═════ Given data

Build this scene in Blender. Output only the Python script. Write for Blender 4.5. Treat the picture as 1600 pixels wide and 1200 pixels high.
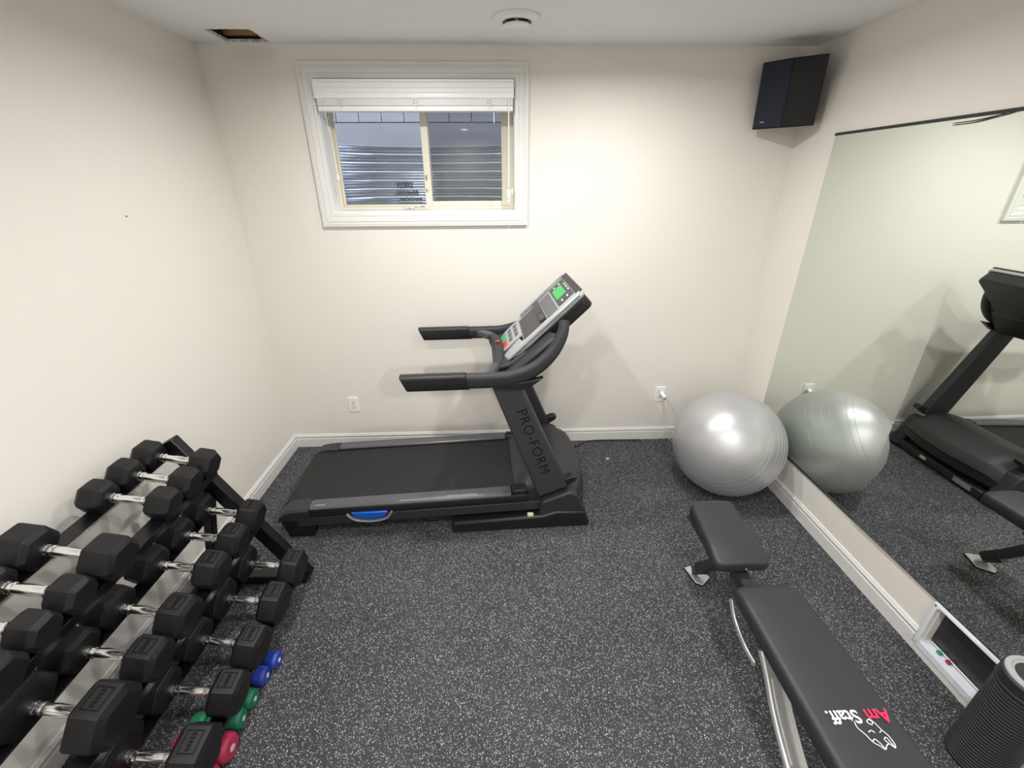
import bpy, bmesh, math, random
from mathutils import Vector, Matrix, Euler
random.seed(7)
S = bpy.context.scene
for o in list(bpy.data.objects): bpy.data.objects.remove(o)
PI = math.pi
R = math.radians

# ------------------------------------------------------------------ camera
W, D, H = 3.2023, 2.7627, 2.40          # room: left wall x=0, right wall x=W, window wall y=D
REAR = -1.55                            # wall behind the camera
YAW, PITCH, ROLL = 0.0327, 0.4374, -0.0054
cam_d = bpy.data.cameras.new('camera'); cam = bpy.data.objects.new('camera', cam_d)
S.collection.objects.link(cam); S.camera = cam
cam_d.sensor_fit = 'HORIZONTAL'; cam_d.sensor_width = 36.0; cam_d.lens = 678.3 / 1600 * 36
cam_d.clip_start = 0.02
fw = Vector((math.sin(YAW) * math.cos(PITCH), math.cos(YAW) * math.cos(PITCH), -math.sin(PITCH)))
r0 = Vector((math.cos(YAW), -math.sin(YAW), 0)); u0 = r0.cross(fw)
rt = r0 * math.cos(ROLL) + u0 * math.sin(ROLL); up = -r0 * math.sin(ROLL) + u0 * math.cos(ROLL)
M4 = Matrix(((rt.x, up.x, -fw.x, 1.4977), (rt.y, up.y, -fw.y, 0.0), (rt.z, up.z, -fw.z, 1.7651), (0, 0, 0, 1)))
cam.matrix_world = M4

# ------------------------------------------------------------------ world and exposure
wd = bpy.data.worlds.new('sky'); S.world = wd; wd.use_nodes = True
bg = wd.node_tree.nodes['Background']; bg.inputs[0].default_value = (0.71, 0.76, 0.86, 1); bg.inputs[1].default_value = 3.6
vs = S.view_settings
vs.view_transform = 'Standard'; vs.look = 'None'; vs.exposure = 0.0; vs.gamma = 1.0; vs.use_curve_mapping = False
POT_POWER = 15.8
POT_SPREAD = 166.0
POT_COL = (1.0, 0.98, 0.955)
POTS = [(1.10, 1.93, 'far left'), (2.13, 1.93, 'far right'), (1.10, 0.30, 'near left'), (2.13, 0.30, 'near right'),
        (1.10, -1.0, 'rear left'), (2.13, -1.0, 'rear right')]

# ------------------------------------------------------------------ materials
MATS = {}
def mat(name, col, rough=0.5, metal=0.0, nscale=0, namt=0.0, bump=0.0, bscale=None, coat=0.0, emit=0.0, spec=None):
    if name in MATS: return MATS[name]
    m = bpy.data.materials.new(name); m.use_nodes = True
    nt = m.node_tree; b = nt.nodes['Principled BSDF']; MATS[name] = m
    b.inputs['Base Color'].default_value = (*col, 1); b.inputs['Roughness'].default_value = rough
    b.inputs['Metallic'].default_value = metal
    if spec is not None: b.inputs['Specular IOR Level'].default_value = spec
    if coat: b.inputs['Coat Weight'].default_value = coat; b.inputs['Coat Roughness'].default_value = 0.15
    if emit:
        b.inputs['Emission Color'].default_value = (*col, 1); b.inputs['Emission Strength'].default_value = emit
    tc = nt.nodes.new('ShaderNodeTexCoord')
    if nscale:
        n = nt.nodes.new('ShaderNodeTexNoise'); n.inputs['Scale'].default_value = nscale; n.inputs['Detail'].default_value = 4
        nt.links.new(tc.outputs['Object'], n.inputs['Vector'])
        mx = nt.nodes.new('ShaderNodeMix'); mx.data_type = 'RGBA'
        mx.inputs[6].default_value = (*[c * (1 - namt) for c in col], 1); mx.inputs[7].default_value = (*[min(1, c * (1 + namt)) for c in col], 1)
        nt.links.new(n.outputs['Fac'], mx.inputs[0]); nt.links.new(mx.outputs[2], b.inputs['Base Color'])
    if bump:
        n2 = nt.nodes.new('ShaderNodeTexNoise'); n2.inputs['Scale'].default_value = bscale or 200; n2.inputs['Detail'].default_value = 3
        nt.links.new(tc.outputs['Object'], n2.inputs['Vector'])
        bp = nt.nodes.new('ShaderNodeBump'); bp.inputs['Strength'].default_value = bump; bp.inputs['Distance'].default_value = 0.003
        nt.links.new(n2.outputs['Fac'], bp.inputs['Height']); nt.links.new(bp.outputs['Normal'], b.inputs['Normal'])
    return m

def floor_material():
    m = bpy.data.materials.new('speckled_rubber'); m.use_nodes = True; nt = m.node_tree; N = nt.nodes; Lk = nt.links
    b = N['Principled BSDF']; tc = N.new('ShaderNodeTexCoord')
    def flecks(scale, keep, size, seed):
        mp = N.new('ShaderNodeMapping'); mp.inputs['Location'].default_value = (seed, seed * .7, 0); mp.inputs['Rotation'].default_value = (0, 0, seed)
        Lk.new(tc.outputs['Object'], mp.inputs['Vector'])
        ns = N.new('ShaderNodeTexNoise'); ns.inputs['Scale'].default_value = scale * 1.3; ns.inputs['Detail'].default_value = 2
        Lk.new(mp.outputs[0], ns.inputs['Vector'])
        av = N.new('ShaderNodeVectorMath'); av.operation = 'MULTIPLY_ADD'
        Lk.new(ns.outputs['Color'], av.inputs[0]); av.inputs[1].default_value = (1.1 / scale,) * 3; Lk.new(mp.outputs[0], av.inputs[2])
        v = N.new('ShaderNodeTexVoronoi'); v.voronoi_dimensions = '2D'; v.inputs['Scale'].default_value = scale
        Lk.new(av.outputs[0], v.inputs['Vector'])
        lt = N.new('ShaderNodeMath'); lt.operation = 'LESS_THAN'; Lk.new(v.outputs['Distance'], lt.inputs[0]); lt.inputs[1].default_value = size
        sp = N.new('ShaderNodeSeparateColor'); Lk.new(v.outputs['Color'], sp.inputs[0])
        gt = N.new('ShaderNodeMath'); gt.operation = 'LESS_THAN'; Lk.new(sp.outputs[0], gt.inputs[0]); gt.inputs[1].default_value = keep
        mu = N.new('ShaderNodeMath'); mu.operation = 'MULTIPLY'; Lk.new(lt.outputs[0], mu.inputs[0]); Lk.new(gt.outputs[0], mu.inputs[1])
        return mu.outputs[0], sp.outputs[1]
    base = N.new('ShaderNodeTexNoise'); base.inputs['Scale'].default_value = 3.0; base.inputs['Detail'].default_value = 6
    Lk.new(tc.outputs['Object'], base.inputs['Vector'])
    cr = N.new('ShaderNodeValToRGB'); Lk.new(base.outputs['Fac'], cr.inputs[0])
    cr.color_ramp.elements[0].position = .3; cr.color_ramp.elements[0].color = (.028, .029, .036, 1)
    cr.color_ramp.elements[1].position = .7; cr.color_ramp.elements[1].color = (.042, .043, .052, 1)
    last = cr.outputs[0]
    for sc, kp, sz, sd, c0, c1 in ((150, .20, .27, 1.3, (.18, .18, .18), (.56, .55, .53)), (215, .34, .29, 4.1, (.07, .07, .08), (.46, .46, .45))):
        f, rnd = flecks(sc, kp, sz, sd)
        c = N.new('ShaderNodeMix'); c.data_type = 'RGBA'; c.inputs[6].default_value = (*c0, 1); c.inputs[7].default_value = (*c1, 1); Lk.new(rnd, c.inputs[0])
        mx = N.new('ShaderNodeMix'); mx.data_type = 'RGBA'; Lk.new(f, mx.inputs[0]); Lk.new(last, mx.inputs[6]); Lk.new(c.outputs[2], mx.inputs[7]); last = mx.outputs[2]
    Lk.new(last, b.inputs['Base Color']); b.inputs['Roughness'].default_value = .72; b.inputs['Specular IOR Level'].default_value = .35
    n2 = N.new('ShaderNodeTexNoise'); n2.inputs['Scale'].default_value = 350; Lk.new(tc.outputs['Object'], n2.inputs['Vector'])
    bp = N.new('ShaderNodeBump'); bp.inputs['Strength'].default_value = .35; bp.inputs['Distance'].default_value = .002
    Lk.new(n2.outputs['Fac'], bp.inputs['Height']); Lk.new(bp.outputs[0], b.inputs['Normal'])
    return m

def glass_material():
    m = bpy.data.materials.new('window_glass'); m.use_nodes = True; nt = m.node_tree
    b = nt.nodes['Principled BSDF']; nt.nodes.remove(b); out = nt.nodes['Material Output']
    tr = nt.nodes.new('ShaderNodeBsdfTransparent'); tr.inputs[0].default_value = (.93, .95, .97, 1)
    gl = nt.nodes.new('ShaderNodeBsdfGlossy'); gl.inputs['Roughness'].default_value = .03
    fr = nt.nodes.new('ShaderNodeFresnel'); fr.inputs[0].default_value = 1.5
    ad = nt.nodes.new('ShaderNodeMath'); ad.operation = 'MULTIPLY'; ad.inputs[1].default_value = 1.6; nt.links.new(fr.outputs[0], ad.inputs[0])
    mx = nt.nodes.new('ShaderNodeMixShader'); nt.links.new(ad.outputs[0], mx.inputs[0]); nt.links.new(tr.outputs[0], mx.inputs[1]); nt.links.new(gl.outputs[0], mx.inputs[2])
    nt.links.new(mx.outputs[0], out.inputs[0]); return m

WALL = mat('cream_wall_paint', (.80, .768, .715), .62, 0, 1.5, .012, .12, 320)
CEIL = mat('textured_ceiling_paint', (.87, .87, .87), .85, 0, 2, .02, .6, 110)
TRIM = mat('white_trim_paint', (.75, .742, .72), .4, 0, 3, .01)
WHITE = mat('white_plastic', (.88, .88, .87), .3, 0, 8, .01)
VINYL = mat('cream_window_vinyl', (.74, .70, .58), .4, 0, 5, .02)
JAMB = mat('jamb_paint', (.80, .80, .79), .45, 0, 5, .01)
FLOOR = floor_material(); GLASS = glass_material()
BLACKP = mat('black_plastic', (.008, .008, .009), .45, 0, 30, .1, .08, 500)
CHARP = mat('charcoal_plastic', (.024, .025, .028), .5, 0, 30, .06, .12, 700)
GREYM = mat('dark_grey_painted_metal', (.044, .045, .050), .45, .1, 40, .05, .05, 600)
RUBBER = mat('black_rubber', (.0065, .0065, .0075), .52, 0, 25, .12, .15, 300, spec=.38)
FOAM = mat('handrail_foam', (.018, .019, .022), .55, 0, 40, .06, .15, 800)
STEELB = mat('black_powder_coat', (.005, .005, .007), .33, .1, 60, .1, .05, 900)
CHROME = mat('chrome', (.80, .80, .80), .16, 1.0, 60, .03)
KNURL = mat('knurled_chrome', (.74, .74, .74), .3, 1.0, 200, .12, .5, 900)
BELT = mat('treadmill_belt', (.012, .012, .0125), .75, 0, 6, .25, .3, 900)
RAILG = mat('side_rail_plastic', (.105, .108, .12), .35, .25, 50, .08)
SILVER = mat('silver_plastic', (.42, .43, .445), .34, .35, 30, .03)
VINYLB = mat('bench_vinyl', (.026, .028, .032), .42, 0, 12, .06, .25, 500)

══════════

# Objective:
In the data above, please extract the lines from the first one through the line with "R = math.radians", exactly, and keep pictures out.

# Exercise solution:
Build this scene in Blender. Output only the Python script. Write for Blender 4.5. Treat the picture as 1600 pixels wide and 1200 pixels high.
import bpy, bmesh, math, random
from mathutils import Vector, Matrix, Euler
random.seed(7)
S = bpy.context.scene
for o in list(bpy.data.objects): bpy.data.objects.remove(o)
PI = math.pi
R = math.radians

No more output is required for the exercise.